It was the same old story. I was working with Whitney Quesenbery on some wireframes for a client’s website. As usual, she’d done a lovely job on the design. As usual, I’d fussed around with content. We’d done our usual cross-checking and refinement. Proudly, we emailed them off.
And nothing happened.
We gently reminded the client that we needed their comments.
And nothing happened.
Now, I don’t blame the client here. It’s an important website but they had a lot going on that was higher priority. And perhaps it was better to have no response than a rushed one. But here we were, needing to move forward, and we had to find a way to do it. Sound familiar?
Personas came to my rescue
Last year, I wrote about persona-led heuristic inspection, the technique developed by Ginny Redish and Dana Chisnell to solve some of the problems of heuristic inspections of websites. And I’ve been using a similar technique for ages as the basis of expert reviews of forms.
So we thought: maybe a persona-led inspection could work as a way of getting our clients to look at our wireframes. So we did, it was a success, we had our feedback.

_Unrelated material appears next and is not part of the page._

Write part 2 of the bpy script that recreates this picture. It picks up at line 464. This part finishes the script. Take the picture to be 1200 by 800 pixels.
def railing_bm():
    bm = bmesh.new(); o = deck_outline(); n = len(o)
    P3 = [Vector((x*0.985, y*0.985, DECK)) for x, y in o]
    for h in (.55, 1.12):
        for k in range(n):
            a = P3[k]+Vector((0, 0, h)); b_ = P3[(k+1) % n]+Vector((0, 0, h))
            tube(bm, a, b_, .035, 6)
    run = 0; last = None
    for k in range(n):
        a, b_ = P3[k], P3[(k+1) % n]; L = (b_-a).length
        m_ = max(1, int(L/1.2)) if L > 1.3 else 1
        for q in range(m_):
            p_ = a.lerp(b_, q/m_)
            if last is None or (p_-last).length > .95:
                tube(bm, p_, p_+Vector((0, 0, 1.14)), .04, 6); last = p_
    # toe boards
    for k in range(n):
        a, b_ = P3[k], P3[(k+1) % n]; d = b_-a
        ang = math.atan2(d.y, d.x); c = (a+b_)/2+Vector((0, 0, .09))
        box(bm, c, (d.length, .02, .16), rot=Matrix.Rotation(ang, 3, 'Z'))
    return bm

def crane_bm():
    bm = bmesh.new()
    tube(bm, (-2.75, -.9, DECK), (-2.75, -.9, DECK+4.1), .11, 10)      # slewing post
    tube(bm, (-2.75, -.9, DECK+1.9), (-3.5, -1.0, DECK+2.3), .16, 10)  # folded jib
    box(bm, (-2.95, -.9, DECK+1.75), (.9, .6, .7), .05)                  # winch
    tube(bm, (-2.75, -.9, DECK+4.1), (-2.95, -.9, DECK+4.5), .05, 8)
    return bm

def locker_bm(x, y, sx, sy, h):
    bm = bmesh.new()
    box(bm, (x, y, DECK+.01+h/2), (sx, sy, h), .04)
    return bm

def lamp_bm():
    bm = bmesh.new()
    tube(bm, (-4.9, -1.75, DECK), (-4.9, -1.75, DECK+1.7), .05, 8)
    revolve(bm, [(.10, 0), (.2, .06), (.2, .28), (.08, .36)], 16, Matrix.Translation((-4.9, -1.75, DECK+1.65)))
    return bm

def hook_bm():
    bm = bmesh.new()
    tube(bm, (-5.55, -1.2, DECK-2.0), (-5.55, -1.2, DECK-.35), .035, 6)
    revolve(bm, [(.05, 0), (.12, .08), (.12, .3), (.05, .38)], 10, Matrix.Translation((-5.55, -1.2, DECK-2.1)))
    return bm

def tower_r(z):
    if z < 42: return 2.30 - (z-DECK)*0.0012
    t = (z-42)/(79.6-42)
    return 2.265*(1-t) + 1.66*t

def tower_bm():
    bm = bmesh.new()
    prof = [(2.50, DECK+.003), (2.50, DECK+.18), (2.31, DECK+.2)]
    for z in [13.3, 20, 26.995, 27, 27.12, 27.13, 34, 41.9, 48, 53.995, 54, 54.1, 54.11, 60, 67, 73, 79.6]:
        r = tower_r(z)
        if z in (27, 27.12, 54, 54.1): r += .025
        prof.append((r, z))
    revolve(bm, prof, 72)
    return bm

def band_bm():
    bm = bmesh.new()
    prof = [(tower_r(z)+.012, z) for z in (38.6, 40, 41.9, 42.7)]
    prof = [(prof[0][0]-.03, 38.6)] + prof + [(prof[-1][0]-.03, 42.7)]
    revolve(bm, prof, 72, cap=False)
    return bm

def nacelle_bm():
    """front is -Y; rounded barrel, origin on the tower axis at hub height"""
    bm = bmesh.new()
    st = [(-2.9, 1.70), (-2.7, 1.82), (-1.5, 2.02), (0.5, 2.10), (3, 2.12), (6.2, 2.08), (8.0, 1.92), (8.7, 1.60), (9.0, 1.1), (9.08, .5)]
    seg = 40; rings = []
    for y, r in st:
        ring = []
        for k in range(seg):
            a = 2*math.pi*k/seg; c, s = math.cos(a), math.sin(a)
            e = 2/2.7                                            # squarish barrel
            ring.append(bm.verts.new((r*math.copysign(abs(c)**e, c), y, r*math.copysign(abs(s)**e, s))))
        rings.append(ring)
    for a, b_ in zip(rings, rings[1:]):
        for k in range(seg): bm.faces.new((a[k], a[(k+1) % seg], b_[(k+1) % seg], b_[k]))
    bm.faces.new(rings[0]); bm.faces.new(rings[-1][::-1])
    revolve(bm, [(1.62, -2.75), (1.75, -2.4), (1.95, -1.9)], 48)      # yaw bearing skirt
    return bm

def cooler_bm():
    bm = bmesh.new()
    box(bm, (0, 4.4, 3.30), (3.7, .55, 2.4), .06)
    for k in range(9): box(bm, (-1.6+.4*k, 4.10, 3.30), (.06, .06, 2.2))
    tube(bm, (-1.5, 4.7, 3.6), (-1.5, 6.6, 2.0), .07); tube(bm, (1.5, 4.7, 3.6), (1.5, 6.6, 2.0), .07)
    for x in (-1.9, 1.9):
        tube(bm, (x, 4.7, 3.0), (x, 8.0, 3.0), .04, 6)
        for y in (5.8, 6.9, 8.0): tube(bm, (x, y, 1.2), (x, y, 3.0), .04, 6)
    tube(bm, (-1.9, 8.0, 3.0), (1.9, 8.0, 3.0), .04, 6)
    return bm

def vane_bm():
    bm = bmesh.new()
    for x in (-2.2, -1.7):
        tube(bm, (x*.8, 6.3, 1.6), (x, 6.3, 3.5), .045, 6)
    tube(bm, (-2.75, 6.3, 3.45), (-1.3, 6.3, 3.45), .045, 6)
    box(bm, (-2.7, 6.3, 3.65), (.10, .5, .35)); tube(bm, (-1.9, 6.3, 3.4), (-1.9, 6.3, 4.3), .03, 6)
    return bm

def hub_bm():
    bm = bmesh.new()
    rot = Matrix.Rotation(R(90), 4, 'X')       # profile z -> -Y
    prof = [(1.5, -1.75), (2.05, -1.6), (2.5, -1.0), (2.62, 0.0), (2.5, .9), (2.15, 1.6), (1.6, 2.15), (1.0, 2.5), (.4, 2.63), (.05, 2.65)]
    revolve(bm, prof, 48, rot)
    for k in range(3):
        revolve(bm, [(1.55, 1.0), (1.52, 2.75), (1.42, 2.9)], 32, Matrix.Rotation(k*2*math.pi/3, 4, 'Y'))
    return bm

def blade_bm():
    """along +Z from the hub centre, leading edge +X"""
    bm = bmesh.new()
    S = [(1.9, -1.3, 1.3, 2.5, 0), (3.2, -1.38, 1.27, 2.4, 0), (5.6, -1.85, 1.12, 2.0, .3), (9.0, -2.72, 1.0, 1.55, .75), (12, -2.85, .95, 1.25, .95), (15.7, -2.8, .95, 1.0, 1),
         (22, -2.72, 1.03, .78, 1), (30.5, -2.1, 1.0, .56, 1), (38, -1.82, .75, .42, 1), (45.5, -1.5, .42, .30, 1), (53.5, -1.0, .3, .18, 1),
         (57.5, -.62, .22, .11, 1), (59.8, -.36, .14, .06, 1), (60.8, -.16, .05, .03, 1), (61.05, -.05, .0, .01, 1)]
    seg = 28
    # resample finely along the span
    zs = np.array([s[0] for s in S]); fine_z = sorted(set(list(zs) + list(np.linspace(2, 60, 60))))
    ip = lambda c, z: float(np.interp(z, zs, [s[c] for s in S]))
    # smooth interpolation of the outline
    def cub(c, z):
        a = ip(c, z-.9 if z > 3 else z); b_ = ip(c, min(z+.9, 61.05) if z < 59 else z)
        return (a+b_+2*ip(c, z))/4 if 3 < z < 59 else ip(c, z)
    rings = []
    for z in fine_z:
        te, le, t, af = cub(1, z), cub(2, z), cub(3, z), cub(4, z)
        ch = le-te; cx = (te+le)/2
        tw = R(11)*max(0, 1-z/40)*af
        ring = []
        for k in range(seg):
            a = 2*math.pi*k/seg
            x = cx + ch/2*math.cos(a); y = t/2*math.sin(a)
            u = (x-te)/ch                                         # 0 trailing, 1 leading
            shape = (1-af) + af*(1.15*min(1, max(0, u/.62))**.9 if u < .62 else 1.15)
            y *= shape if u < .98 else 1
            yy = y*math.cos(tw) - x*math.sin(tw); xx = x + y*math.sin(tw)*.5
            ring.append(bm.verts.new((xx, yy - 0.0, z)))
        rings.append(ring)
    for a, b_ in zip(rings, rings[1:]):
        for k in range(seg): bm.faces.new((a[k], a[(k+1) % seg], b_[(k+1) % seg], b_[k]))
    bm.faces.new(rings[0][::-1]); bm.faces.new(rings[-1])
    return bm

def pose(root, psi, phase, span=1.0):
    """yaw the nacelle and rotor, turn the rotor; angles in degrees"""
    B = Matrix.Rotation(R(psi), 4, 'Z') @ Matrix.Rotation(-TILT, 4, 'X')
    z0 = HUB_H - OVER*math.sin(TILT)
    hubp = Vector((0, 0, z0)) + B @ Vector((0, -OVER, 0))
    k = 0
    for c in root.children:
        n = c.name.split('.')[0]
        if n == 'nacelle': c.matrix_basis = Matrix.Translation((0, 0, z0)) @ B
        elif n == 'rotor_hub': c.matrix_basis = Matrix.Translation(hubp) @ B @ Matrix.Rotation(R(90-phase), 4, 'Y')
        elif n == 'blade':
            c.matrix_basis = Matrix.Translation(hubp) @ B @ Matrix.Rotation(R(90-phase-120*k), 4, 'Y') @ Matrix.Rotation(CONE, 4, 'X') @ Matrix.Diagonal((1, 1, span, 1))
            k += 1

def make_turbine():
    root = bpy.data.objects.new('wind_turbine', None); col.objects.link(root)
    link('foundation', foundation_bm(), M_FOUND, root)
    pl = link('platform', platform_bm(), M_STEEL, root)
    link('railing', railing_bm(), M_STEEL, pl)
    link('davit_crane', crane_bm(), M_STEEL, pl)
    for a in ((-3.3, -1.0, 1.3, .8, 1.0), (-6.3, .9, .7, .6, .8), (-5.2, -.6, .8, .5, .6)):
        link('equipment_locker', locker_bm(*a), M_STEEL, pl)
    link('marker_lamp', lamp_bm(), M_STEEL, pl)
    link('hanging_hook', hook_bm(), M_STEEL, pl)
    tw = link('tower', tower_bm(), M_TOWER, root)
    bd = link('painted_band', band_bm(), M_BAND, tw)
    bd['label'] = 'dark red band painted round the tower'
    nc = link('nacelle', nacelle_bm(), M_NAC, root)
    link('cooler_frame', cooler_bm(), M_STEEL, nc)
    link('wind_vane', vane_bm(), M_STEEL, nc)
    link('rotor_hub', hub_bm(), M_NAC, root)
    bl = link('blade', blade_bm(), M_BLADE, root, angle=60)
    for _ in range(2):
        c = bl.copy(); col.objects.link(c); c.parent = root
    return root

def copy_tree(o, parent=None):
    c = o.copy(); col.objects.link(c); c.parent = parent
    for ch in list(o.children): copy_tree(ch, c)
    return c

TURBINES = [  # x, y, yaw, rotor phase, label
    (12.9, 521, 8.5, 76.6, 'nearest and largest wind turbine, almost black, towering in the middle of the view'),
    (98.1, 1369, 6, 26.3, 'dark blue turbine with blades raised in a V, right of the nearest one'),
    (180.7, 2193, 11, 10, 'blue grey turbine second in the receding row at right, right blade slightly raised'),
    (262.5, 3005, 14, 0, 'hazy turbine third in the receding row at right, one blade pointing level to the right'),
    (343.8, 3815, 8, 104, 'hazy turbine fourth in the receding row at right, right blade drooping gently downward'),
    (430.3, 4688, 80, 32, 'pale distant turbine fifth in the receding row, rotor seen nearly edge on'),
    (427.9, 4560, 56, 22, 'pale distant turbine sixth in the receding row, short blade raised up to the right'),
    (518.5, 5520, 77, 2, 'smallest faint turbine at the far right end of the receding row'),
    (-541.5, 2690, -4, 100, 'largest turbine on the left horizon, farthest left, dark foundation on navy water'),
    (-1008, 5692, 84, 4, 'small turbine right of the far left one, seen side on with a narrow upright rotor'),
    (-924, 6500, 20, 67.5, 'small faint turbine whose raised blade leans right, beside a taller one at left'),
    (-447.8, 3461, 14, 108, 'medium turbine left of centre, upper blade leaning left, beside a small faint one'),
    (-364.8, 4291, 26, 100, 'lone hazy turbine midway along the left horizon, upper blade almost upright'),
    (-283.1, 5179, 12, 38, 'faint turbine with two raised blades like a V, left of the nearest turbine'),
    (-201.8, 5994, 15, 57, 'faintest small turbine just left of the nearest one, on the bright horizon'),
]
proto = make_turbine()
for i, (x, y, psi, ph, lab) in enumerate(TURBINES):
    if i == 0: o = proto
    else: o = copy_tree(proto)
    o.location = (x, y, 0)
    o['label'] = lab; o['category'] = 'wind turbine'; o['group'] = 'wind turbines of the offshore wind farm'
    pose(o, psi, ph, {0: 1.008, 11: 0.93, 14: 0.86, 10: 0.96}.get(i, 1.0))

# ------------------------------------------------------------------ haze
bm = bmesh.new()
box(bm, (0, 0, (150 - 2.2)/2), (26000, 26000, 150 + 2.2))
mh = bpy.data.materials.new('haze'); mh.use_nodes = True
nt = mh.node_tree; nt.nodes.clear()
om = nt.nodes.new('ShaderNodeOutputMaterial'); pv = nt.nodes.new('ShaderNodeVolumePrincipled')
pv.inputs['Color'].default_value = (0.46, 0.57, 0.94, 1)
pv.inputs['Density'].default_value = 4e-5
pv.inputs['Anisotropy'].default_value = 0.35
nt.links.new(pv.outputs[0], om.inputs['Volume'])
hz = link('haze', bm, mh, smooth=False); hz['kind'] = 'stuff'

Hmm… that wasn’t much of a story, was it? So let’s dig into it a little deeper.
Step 1: decide on your personas
Decide on a set of personas that you will use for the meeting. This was very easy for us, because we already have a well-developed set of personas for this client. All we had to do was ensure everyone at the meeting had access to a copy.
If you don’t have any yet, you’ll need to create some ‘assumptive personas’: short stories about people that you create by completing the blanks in these sentences:
Today, ___________ (someone’s name) decided to ____________ (task related to your wireframes) because ___ (appropriate pronoun) wanted to ____________________________ (reason why the person is doing the task).
When ___________ (person’s name) decided to do this task, ___ (appropriate pronoun) was __________, _________, and ________ (adjectives about that person’s mental state, such as busy, anxious, angry, curious, or tired).
I often get the clients in the meeting to help with making the assumptive personas. It’s a good way to start the meeting, and helps everyone to be clear about the assumptions we all have about people who use the things we make.
Step 2: invite your clients
Ask a small selection of appropriate clients to attend a meeting. It might be helpful to aim for a mixture of areas represented. You want a review of wireframes, not a big discussion of general project progress or whatever, so make it clear that’s why they’re coming.
We had five people at the meeting: two of us, three of them. They had different levels of knowledge of the website in question, and that worked well. I think I’d try to keep to a fairly small, mixed group another time.
Step 3: pick a persona
Each attendee chooses a persona to concentrate on for the purposes of the meeting. No method acting is required – just making sure that each attendee tries to look at each page from the specific point of view of the chosen persona.
We let the least experienced attendee have ‘first pick’, and as you might expect she chose the persona who was most similar to herself. You might want to do the opposite, and get people to choose someone the least like themselves. I think perhaps it doesn’t really matter: it’s choosing one specific persona to concentrate on that seems to be important.
Step 4: make a silent choice of click – then discuss
Show everyone the first page of the wireframes. Ask each attendee to decide, silently, where their persona would click. Then discuss the choices and anything else you feel like discussing on that page.
Choose the most popular first click, and repeat the process on the page that click leads to.
Repeat until you’ve covered all the pages that you’re interested in.
The ‘silent choice’ thing seemed to be rather important for us. Because it was a face-to-face meeting, we gave out printed copies of the wireframes and asked people to mark their copy, so there wasn’t any change of heart when they heard what other people chose. And we got a good variety of choices and feedback on them. But if you’re not all in the same place, then you can ask attendees to note their choice each time before you start the discussion.
The results were great
We got through an amazing amount of material in a two-hour meeting, with plenty of useful suggestions. The clients had really concentrated on the wireframes and given us good feedback on them. And most importantly, the ‘review wireframes’ task was deleted from everyone’s to-do list – happiness all round.